David Gregory Admires Jon Stewart's 'Serious' Work 'A Lot,' Laments Helen Thomas 'Lost Her Way' With Polemics

September 23rd, 2010 2:40 PM

NBC Meet the Press host David Gregory spoke on Tuesday at the City Club in Seattle, Washington, and John Hamer of the Washington News Council reported on Gregory's remarks, which he found pretty bland. He found some spice in Gregory's answers to audience questions. 

On Jon Stewart's "sanity" rally on Halloween weekend: "He's a comedian, but he's also got a point of view. I think what they do is serious. It's not a joke." However, "They are part of the media polarization." As for Stewart: "He asks tough questions. He does a great job. I admire him a lot."

On suddenly retired columnist (and former UPI reporter) Helen Thomas: "I think Helen lost her way. I don't know when that happened..I thought she was miscast as the 'dean of the press corps.' She was a polemicist. Her views in the press corps were well known."

Left unsaid (at least from this report): None of the star White House reporters ever questioned the "Helen the Dean" legend, including Gregory. They underlined it. They only abandoned that position once she lashed out at the rabbi that Jews should "get the hell out" of Israel and "go home" to Germany. There's more:

The blogosphere, naturally, is weighed down with a whole lot of er, excrement: "I like to see what the Zeitgeist is in that community, but even with millions of people it's a limited community. It can be an echo chamber. It can be partisan in one way or another..Is there some good reporting that goes on? Of course. But there's also a whole lot of crap. It's not a monolith."

The Tea Party, and sigh, its racist elements: It's a "populist, conservative, small-government, anti-Washington [D.C.] movement," upset with "bailouts" and "too much deficit spending." Also: "And a real antipathy toward Obama that in some cases is racism." (Hamer said, "Easy to say. Any clear evidence?")

Obama not "big enough" to get advice from Dubya: "Certainly President Obama is not as popular as he would like to be - or as he was expected to be." Gregory said Rahm Emanuel told Obama that he "had to get close to Bill Clinton," and Obama did that. "President Obama is not going to be big enough to call on President Bush all that often."

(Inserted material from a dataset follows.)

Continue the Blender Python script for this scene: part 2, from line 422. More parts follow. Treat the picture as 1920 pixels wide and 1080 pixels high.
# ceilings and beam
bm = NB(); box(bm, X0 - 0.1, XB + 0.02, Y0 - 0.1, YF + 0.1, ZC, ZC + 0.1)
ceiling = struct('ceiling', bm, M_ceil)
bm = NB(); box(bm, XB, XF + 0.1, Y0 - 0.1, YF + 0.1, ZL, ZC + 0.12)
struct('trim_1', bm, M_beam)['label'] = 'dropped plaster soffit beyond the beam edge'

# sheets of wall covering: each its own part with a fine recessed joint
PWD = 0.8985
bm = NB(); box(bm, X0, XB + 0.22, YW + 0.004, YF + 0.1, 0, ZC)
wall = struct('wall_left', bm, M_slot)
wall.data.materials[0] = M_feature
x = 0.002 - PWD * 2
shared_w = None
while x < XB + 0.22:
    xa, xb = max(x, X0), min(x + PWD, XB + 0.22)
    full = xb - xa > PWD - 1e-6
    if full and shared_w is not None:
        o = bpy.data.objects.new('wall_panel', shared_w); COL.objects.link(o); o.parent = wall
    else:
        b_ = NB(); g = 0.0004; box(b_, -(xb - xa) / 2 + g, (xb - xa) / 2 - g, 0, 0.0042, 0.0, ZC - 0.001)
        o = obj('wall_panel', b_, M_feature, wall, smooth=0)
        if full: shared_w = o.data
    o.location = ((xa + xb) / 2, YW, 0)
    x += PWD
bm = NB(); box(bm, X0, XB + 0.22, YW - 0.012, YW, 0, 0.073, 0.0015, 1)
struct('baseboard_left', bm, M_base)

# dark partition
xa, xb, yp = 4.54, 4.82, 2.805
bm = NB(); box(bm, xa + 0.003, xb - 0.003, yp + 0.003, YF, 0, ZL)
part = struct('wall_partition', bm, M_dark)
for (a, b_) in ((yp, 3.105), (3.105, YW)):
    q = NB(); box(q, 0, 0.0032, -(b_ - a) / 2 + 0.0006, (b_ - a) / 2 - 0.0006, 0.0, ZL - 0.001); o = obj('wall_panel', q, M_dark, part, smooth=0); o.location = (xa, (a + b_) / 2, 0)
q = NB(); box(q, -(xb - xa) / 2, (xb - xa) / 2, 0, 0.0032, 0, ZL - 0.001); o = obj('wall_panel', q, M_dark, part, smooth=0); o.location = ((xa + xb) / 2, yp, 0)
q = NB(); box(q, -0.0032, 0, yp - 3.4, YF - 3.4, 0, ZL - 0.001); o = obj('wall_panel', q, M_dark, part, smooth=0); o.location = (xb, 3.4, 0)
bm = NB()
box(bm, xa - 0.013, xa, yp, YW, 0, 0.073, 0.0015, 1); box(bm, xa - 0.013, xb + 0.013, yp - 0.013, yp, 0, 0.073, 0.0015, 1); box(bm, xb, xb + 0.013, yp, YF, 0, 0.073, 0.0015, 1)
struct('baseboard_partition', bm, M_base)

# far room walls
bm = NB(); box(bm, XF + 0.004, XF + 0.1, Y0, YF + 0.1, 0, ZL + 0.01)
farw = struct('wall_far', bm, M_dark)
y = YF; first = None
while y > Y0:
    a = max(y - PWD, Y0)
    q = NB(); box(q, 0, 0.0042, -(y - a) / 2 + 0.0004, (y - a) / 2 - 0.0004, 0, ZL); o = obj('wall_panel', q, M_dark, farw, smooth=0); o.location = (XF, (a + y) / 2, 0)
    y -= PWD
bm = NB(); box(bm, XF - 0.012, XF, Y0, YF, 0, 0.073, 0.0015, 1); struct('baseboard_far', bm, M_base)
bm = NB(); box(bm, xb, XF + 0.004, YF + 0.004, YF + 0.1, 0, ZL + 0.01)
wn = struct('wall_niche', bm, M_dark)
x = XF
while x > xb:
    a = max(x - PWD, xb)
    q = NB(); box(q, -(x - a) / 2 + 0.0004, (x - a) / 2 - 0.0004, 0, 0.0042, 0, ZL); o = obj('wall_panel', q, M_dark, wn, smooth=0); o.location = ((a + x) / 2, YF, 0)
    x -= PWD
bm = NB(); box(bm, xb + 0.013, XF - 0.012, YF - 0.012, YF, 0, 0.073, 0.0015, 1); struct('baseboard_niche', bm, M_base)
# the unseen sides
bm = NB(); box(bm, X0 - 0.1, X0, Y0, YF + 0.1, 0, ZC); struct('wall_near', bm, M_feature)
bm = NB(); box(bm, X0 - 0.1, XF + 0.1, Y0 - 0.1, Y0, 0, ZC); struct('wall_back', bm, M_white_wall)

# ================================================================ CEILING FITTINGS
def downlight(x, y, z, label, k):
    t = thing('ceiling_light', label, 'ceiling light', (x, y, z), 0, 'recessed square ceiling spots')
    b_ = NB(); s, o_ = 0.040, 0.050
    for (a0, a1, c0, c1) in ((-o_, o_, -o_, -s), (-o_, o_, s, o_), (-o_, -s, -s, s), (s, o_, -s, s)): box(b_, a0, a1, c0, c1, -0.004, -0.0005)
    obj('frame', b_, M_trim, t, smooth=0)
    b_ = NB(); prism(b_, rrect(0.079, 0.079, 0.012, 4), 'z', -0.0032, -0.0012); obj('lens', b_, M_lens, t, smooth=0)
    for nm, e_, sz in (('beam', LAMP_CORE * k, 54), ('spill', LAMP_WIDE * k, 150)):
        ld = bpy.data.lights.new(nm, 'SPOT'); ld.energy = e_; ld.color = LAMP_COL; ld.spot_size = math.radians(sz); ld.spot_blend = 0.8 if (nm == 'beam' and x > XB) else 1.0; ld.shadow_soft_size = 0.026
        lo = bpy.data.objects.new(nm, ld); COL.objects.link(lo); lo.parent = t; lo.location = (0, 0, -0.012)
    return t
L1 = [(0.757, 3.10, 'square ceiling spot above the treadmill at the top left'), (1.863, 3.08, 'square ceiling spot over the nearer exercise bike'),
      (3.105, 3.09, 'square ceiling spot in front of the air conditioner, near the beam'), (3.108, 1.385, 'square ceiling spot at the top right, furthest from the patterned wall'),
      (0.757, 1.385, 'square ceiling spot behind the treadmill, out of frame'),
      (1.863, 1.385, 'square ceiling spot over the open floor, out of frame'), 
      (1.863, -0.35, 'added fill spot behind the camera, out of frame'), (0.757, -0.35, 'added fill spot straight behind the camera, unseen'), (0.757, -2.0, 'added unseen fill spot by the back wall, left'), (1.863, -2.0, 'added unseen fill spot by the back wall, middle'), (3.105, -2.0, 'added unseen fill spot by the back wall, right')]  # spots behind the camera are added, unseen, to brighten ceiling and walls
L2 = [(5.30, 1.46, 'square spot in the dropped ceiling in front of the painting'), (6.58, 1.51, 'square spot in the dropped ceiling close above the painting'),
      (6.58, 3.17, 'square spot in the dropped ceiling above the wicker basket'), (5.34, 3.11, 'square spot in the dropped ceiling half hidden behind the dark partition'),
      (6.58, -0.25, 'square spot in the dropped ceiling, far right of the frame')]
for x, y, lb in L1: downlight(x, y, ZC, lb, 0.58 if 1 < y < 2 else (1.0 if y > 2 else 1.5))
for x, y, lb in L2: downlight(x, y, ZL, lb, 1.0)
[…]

As for his own job, Gregory was asked if he missed the White House front-row seat. He called Meet the Press "is the ultimate front row. This is the ultimate job..We try to set the agenda. We try to move the story forward. We try to make news - and we do." He said the show's mission is accountability, relevance, constructive engagement, thoughtful discussion. It's a place to 'put it all together.'" But, he lamented: "There ought to be more outlets where we're really listening to each other, not waiting to pounce. We don't have enough intellectual spontaneity. I like to see people really wrestling with issues." 

Like many "mainstream" media types, Gregory sang the Scarborough song about too much divisiveness in politics:

"We've always been polarized," and that is "compounded by a media culture that has become increasingly polarized..I just don't feel like constructive engagement with the other side is something that's celebrated anymore..There's a big political center in this country but we tend to write them off."

Replied Hamer: "This from the 'firebrand in the front row' whose current show delights in conflict?"